Buying The Right Guitar

Choosing a guitar

Alright, so you've decided you are in fact going to learn how to play guitar. And you've set clear goals for yourself in the process. If you don't already have a guitar, the next step in the learning process will be to purchase a guitar, which of course leads us to the next question: how do you pick a guitar that's right for you?

There are three important factors to consider in picking a guitar:

  1. Budget
  2. Personal Taste
  3. Feature Includes

Let's take a look at all of the factors in detail:


If money were no object, then we would all have the best guitars money could buy. And that would be an amazing world. But that, of course, is not the world we live in. The reality is, money is DEFINITELY a limiting factor. And, indeed, it is often THE limiting factor in the guitar picking process.

So what is the least amount of money you should spend? It depends on what your goals are, which is one reason why you must clearly define your goals before you even begin the process of learning guitar. If, for example, you plan on doing some recording with your guitar, then you will want to buy a guitar that will not limit the quality of sound that is produced during your recordings. Recordings have an uncanny way of immortalizing every decision you make - especially gear purchase decisions. As a golden rule, if you want to use the guitar you are going to buy for recording, you should probably plan on spending at least $250.00. This general rule of thumb applies for both acoustic and electric guitars. A $500-$1000 budget should be able to get you a guitar that will never dissappoint you, and anything above and beyond that is personal taste. Importantly, this is general advice, and there are always exceptions to every rule. You may be able to find a real 'steal' from a friend or at a local pawn shop. But if you are walking into a Guitar Center, the chances are the rules of thumb above definitely apply.

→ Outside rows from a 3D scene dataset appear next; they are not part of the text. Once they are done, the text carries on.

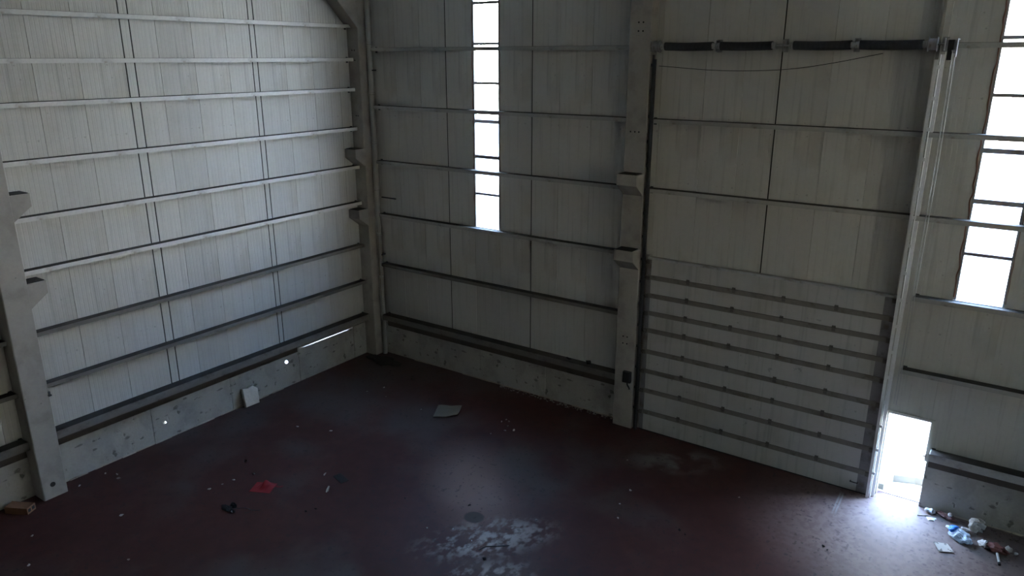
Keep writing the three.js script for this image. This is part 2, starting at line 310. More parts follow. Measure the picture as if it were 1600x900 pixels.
// ------------------------------------------------------------------ columns with corbels
const ordinal = ['top', 'second', 'third', 'fourth', 'fifth', 'sixth', 'seventh', 'eighth', 'lowest'];
function column(label, x0, z0, w, d, dir, haunch, tops = [7.17, 5.2], reach = 0.4) {    // dir: 'z' corbels point to +z, '-z' to -z
  const t = thing('concrete_column', label, 'column', [x0, 0, z0]);
  part(t, 'shaft', prism(chamfered(0, w, 0, d, 0.018), 'y', 0, TOP), columnPaint);
  const out = d, prof = (y) => [[out - 0.06, y], [out + reach, y], [out + reach, y - 0.28], [out - 0.01, y - 0.28 - 0.3 - 0.12 * (reach - 0.4)], [out - 0.06, y - 0.58]];
  for (const y of tops) {
    const g = dir === 'z' ? prism(prof(y), 'x', 0.004, w - 0.004, 0.012) : prism(prof(y).map(([a, b]) => [d - a, b]).reverse(), 'x', 0.004, w - 0.004, 0.012);
    part(t, 'corbel', g, columnPaint);
    part(t, 'bearing_pad', dir === 'z' ? bx(0.05, w - 0.05, y, y + 0.015, out + 0.02, out + reach - 0.02) : bx(0.05, w - 0.05, y, y + 0.015, d - out - reach + 0.02, d - out - 0.02), holeDark);
  }
  if (haunch) part(t, 'haunch', dir === 'z' ? prism([[out - 0.06, 10.85], [out, 10.85], [out + 0.5, 11.35], [out + 0.9, 11.75], [out + 0.9, TOP], [out - 0.06, TOP]], 'x', 0.004, w - 0.004, 0.012) : prism([[out - 0.06, 10.85], [out, 10.85], [out + 0.9, 11.75], [out + 0.9, TOP], [out - 0.06, TOP]], 'z', 0.004, d - 0.004, 0.012), columnPaint);
  return t;
}
const colCorner = column('concrete column in the far corner with two corbels and a pipe beside it', 0.0, 0.0, 0.5, 0.5, 'z', true);
const colDoor = column('concrete column left of the roller door with a black switch box near its foot', 9.68, 0.0, 0.58, 0.38, 'z', false);
const colLeft = column('concrete column on the left wall, cut off by the left edge of the photo', 0.0, 10.96, 0.5, 0.54, '-z', false);
column('concrete column beyond the right edge of the photo', 20.0, 0.0, 0.58, 0.38, 'z', false);
{
  const dots = (t, list, z) => { for (const [x, y] of list) part(t, 'bolt_hole', cyl(0.022, 0.022, [x, y, z - 0.01], [x, y, z + 0.003], 12), holeDark); };
  const four = (x, y) => [[x - 0.05, y - 0.1], [x + 0.07, y - 0.1], [x - 0.05, y + 0.1], [x + 0.07, y + 0.1]];
  dots(colDoor, [...four(0.29, 10.7), [0.15, 8.2], [0.27, 8.2], [0.38, 8.2], ...four(0.26, 2.6)], 0.38);
  dots(colCorner, [[0.2, 10.2], [0.3, 10.2], [0.2, 9.9], [0.3, 9.9], [0.22, 8.2], [0.3, 8.2]], 0.5);
  part(colLeft, 'drain_hole', cyl(0.06, 0.06, [0.49, 0.34, 0.3], [0.504, 0.34, 0.3], 20), holeDark);
  part(colLeft, 'cleat', join([bx(0.36, 0.56, 2.52, 2.55, -0.03, 0.03), bx(0.45, 0.53, 2.55, 2.62, -0.02, 0.02)]), darkSteel);
}
// rain pipe beside the corner column
{
  const t = thing('rain_pipe', 'grey rain pipe running down the corner beside the column', 'pipe', [0.61, 0, 0.16]);
  part(t, 'pipe', cyl(0.085, 0.085, [0, 0, 0], [0, TOP, 0], 24), pipePaint);
  for (const y of [1.43, 2.82, 4.33, 5.83, 7.34, 8.88, 10.4]) part(t, 'socket', cyl(0.1, 0.1, [0, y - 0.05, 0], [0, y + 0.05, 0], 24), pipePaint);
  for (const y of [3.6, 9.6]) part(t, 'clip', bx(-0.11, 0.11, y - 0.02, y + 0.02, -0.155, 0.02), darkSteel);
  single('iron_bar', 'short thin iron bar fixed to the wall beside the rain pipe', 'bar', bx(0, 0.62, -0.02, 0.02, -0.02, 0.02), darkSteel, [0.7, 5.55, 0.03]);
}

// ------------------------------------------------------------------ girts
const girtCache = {};
function girtGeo(len, depth, h) {       // channel open upwards with returned lips; x 0..len, z 0..depth, y 0..h
  const k = [len, depth, h].join(); if (girtCache[k]) return girtCache[k];
  const t = 0.008, l = 0.022;
  return girtCache[k] = prism([[0, 0], [l, 0], [l, t], [t, t], [t, h - t], [depth - t, h - t], [depth - t, t], [depth - l, t], [depth - l, 0], [depth, 0], [depth, h], [0, h]], 'x', 0, len);
}
function girt(label, len, depth, h, pos, turn, group, paint = girtPaint) {
  const t = thing('wall_girt', label, 'girt', pos, group); t.rotation.y = turn;
  part(t, 'channel', girtGeo(len, depth, h), paint);
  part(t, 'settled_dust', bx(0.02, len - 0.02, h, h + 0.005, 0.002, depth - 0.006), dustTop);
  for (const x of [0.02, len - 0.1]) part(t, 'cleat', bx(x, x + 0.08, -0.05, h + 0.03, 0.002, 0.012), darkSteel);
  return t;
}
const GL = [10.91, 9.92, 9.01, 7.79, 6.56, 5.37, 3.92, 2.65, 1.4];
GL.forEach((y, i) => {
  const low = i === 8, d = low ? 0.3 : 0.23, h = low ? 0.2 : 0.1;
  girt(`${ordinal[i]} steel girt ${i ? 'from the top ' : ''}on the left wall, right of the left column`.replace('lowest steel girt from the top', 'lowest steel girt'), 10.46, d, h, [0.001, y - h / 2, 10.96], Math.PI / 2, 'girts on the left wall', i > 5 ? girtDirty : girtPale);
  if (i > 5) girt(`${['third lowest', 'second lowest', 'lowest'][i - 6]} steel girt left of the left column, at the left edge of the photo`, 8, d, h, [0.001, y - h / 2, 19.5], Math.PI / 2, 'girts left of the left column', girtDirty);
});
const GB = [10.22, 8.47, 6.73, 4.97, 3.26, 1.4];
GB.forEach((y, i) => {
  const low = i === 5, d = low ? 0.3 : 0.22, h = low ? 0.18 : 0.1;
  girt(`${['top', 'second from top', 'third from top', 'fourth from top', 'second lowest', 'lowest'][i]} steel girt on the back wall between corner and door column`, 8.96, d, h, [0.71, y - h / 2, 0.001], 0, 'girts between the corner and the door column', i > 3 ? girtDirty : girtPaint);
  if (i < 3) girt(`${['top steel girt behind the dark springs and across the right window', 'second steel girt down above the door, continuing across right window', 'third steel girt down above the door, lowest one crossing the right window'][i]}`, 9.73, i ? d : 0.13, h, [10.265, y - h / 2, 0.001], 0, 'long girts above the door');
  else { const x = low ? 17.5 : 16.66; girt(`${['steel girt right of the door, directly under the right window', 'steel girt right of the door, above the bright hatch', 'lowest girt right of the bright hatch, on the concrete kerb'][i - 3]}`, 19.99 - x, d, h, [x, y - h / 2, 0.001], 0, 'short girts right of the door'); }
});

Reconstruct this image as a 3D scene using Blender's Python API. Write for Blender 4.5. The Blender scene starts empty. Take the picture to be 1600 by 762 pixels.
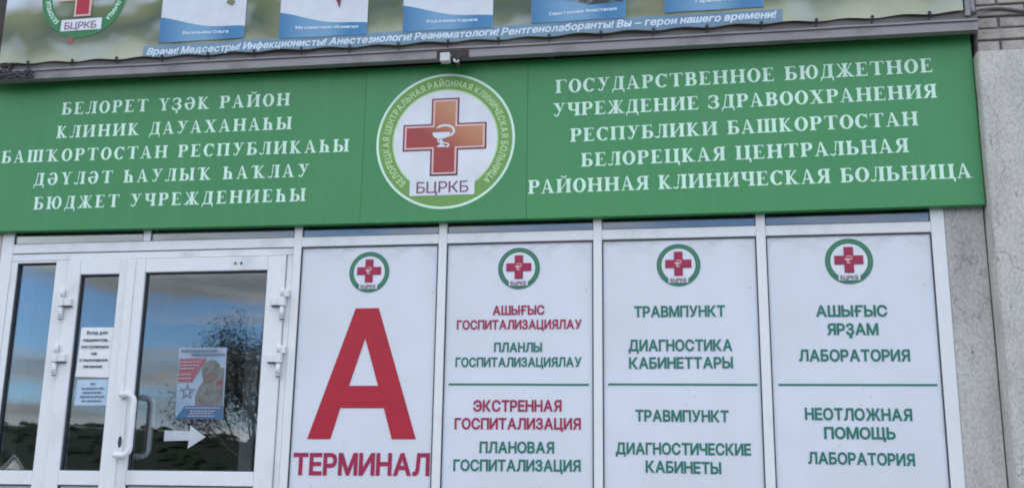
import bpy, bmesh, math, random
from mathutils import Vector, Matrix
from mathutils.geometry import delaunay_2d_cdt

random.seed(7)
scene = bpy.context.scene
COL = scene.collection

# ------------------------------------------------------------------ camera
cam_data = bpy.data.cameras.new("camera")
cam = bpy.data.objects.new("camera", cam_data)
COL.objects.link(cam)
cam_data.sensor_fit = 'HORIZONTAL'
cam_data.sensor_width = 36.0
cam_data.lens = 37.802
cam_data.clip_start = 0.05
cam_data.clip_end = 5000
RX = (0.9869377, 0.1604643, 0.0143219)      # right
FW = (-0.1594322, 0.9600733, 0.2298709)     # forward
UP = (0.0231360, -0.2291516, 0.9731157)     # up
m = Matrix((
    (RX[0], UP[0], -FW[0], 0.0),
    (RX[1], UP[1], -FW[1], -5.3),
    (RX[2], UP[2], -FW[2], 1.6),
    (0, 0, 0, 1)))
cam.matrix_world = m
scene.camera = cam

# ------------------------------------------------------------------ sky, sun, exposure
SUN_EL, SUN_AZ = 52.0, 15.0                 # the sun stands behind the building
world = bpy.data.worlds.new("World")
scene.world = world
world.use_nodes = True
nt = world.node_tree
nt.nodes.clear()
wo = nt.nodes.new("ShaderNodeOutputWorld")
bg = nt.nodes.new("ShaderNodeBackground")
bg.inputs[1].default_value = 0.12
sky = nt.nodes.new("ShaderNodeTexSky")
sky.sky_type = 'NISHITA'
sky.sun_disc = False
sky.sun_elevation = math.radians(SUN_EL)
sky.sun_rotation = math.radians(SUN_AZ)
sky.altitude = 500
sky.dust_density = 0.6
tc = nt.nodes.new("ShaderNodeTexCoord")
mp = nt.nodes.new("ShaderNodeMapping")
mp.inputs['Scale'].default_value = (1.2, 1.2, 10.0)
mp.inputs['Location'].default_value = (-2.66, 4.96, -0.3)
nz = nt.nodes.new("ShaderNodeTexNoise")
nz.inputs['Scale'].default_value = 1.6
nz.inputs['Detail'].default_value = 7
nz.inputs['Roughness'].default_value = 0.55
cr = nt.nodes.new("ShaderNodeValToRGB")
cr.color_ramp.elements[0].position = 0.40
cr.color_ramp.elements[1].position = 0.53
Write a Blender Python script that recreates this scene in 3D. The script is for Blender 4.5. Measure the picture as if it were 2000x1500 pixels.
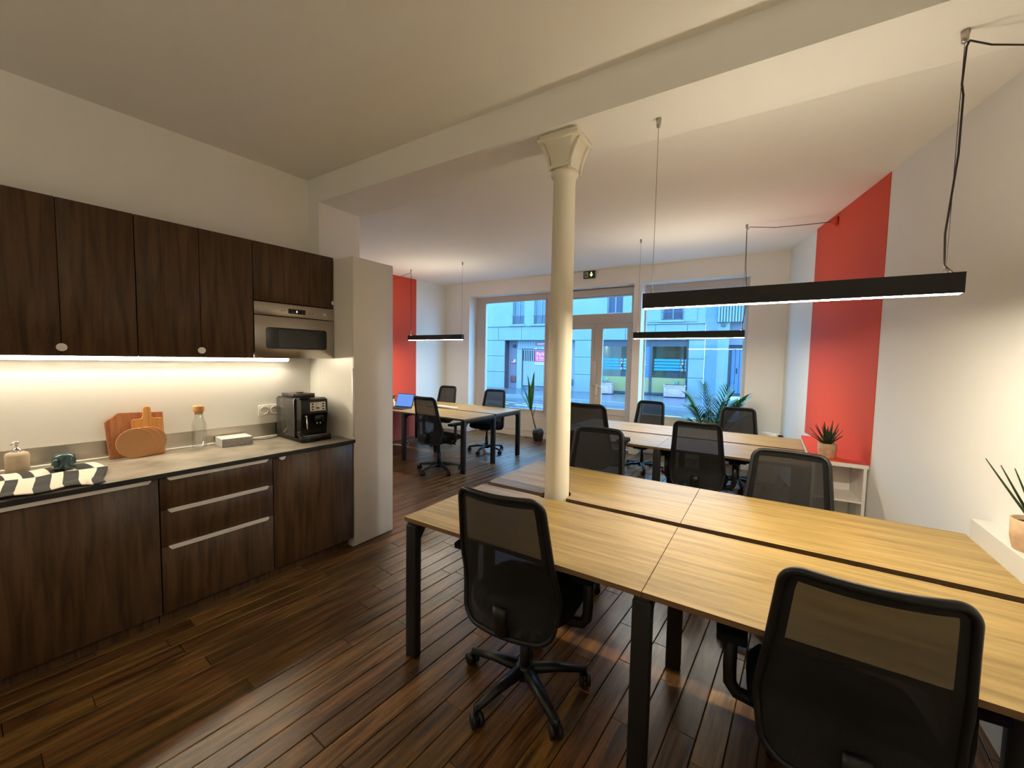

Now if you are a beginner and are NOT planning on doing any recording any time soon, it is ok to spend less than $250.00, but make sure you don't fall into the trap of buying the cheapest guitar you can find. The quality of your guitar will have a direct effect on how you feel about playing it. And if you spend $39.00 on a real cheapo guitar, the chances are you will never want to pick it up. Obviously, that is not going to have a positive impact on your learning process.

As a beginner, plan on spending at least $100. And don't spend more than $1000.00, because you don't know enough yet to pick the right sound, and everything over $500.00 is about personal taste, in most cases - not quality - which leads us to the next important factor.

Personal Taste

The next important factor in determining how to pick a guitar is fairly straight-forward: personal taste. Make sure you actually like any instrument you purchase. Ordering instruments from a catalog or online is not ideal because the most important aspect of any instrument is how it actually sounds - something you can't determine from seeing a picture of it.

Don't just listen to what other people are saying about a specific type of instrument, although this is good important feedback. Listen to the sound for yourself. The ideal guitar should somehow match your expectations of what a good guitar should sould like. Also, it should sound similar to guitars that you've heard played in the particular genre you are going to be focusing on (folk, country, rock, etc.)

Consider what type of music you like and aspire to be able to play. If you like country music, for exmaple, you should think about purchasing an acoustic guitar, as opposed to a classical or electric guitar. If, on the other hand, you wish to learn how to play classical guitar or flamenco guitar, you should purchase a classical guitar as your first guitar. If you love heavy metal and plan on learning how to 'rip', then electric guitar is for you, etc.

Make sure you buy a guitar that has a look that you are comfortable with. Don't buy a black guitar if you've always wanted a standard wood finish. But don't sacrifice the sound quality for getting a guitar that looks good. Remember, you are trying to make beautiful music, which requires an instrument that produces beautiful sounds! Looks can be deceiving.

Finally, if you plan on using your guitar for recording purposes, make sure you purchase a guitar with a fairly balanced tone. If you purchase a guitar that has too much low end or too much high end, it will be difficult to get a clean mix.

Feature Includes

The last step in picking a guitar that is right for you is to pick a guitar with the right features. Many guitars have some nice built in features, that are definitely important to think about when making a purchase, depending on your goals. If you are planning on playing live performances or open mics, you will want to buy an acoustic guitar that has a built in microphone (an electric acoustic). And for convenience, you may wish to consider buying a guitar with a built in tuner as well. These can really come in handy when you are getting ready to go on stage. However, if you are on a tight budget, you may want to sacrifice the tuner for additional sound quality.

In general, you should spend time taking a good look at the different guitars available on the market within your price range, then decide what features are important to you, given your goals. Sound quality should be your first priority, and your second quality should be playability. Guitars with 'low action' are easier to play because the strings naturally sit closer to the fingerboard. This can sometimes be adjusted, however, you'll want to MAKE SURE that the guitar is playable before you buy it.

If you can afford it, make sure you buy a guitar that has decent tuners. These will save you a lot of frustration by helping your guitar to stay in tune. And consider other features that may be important to you as well.

In the end, pick a guitar that fits your budget, personal taste and musical style, with the best sound quality and most features you can find. And buy something that you will be excited to play, even if it means forking over a little extra dough.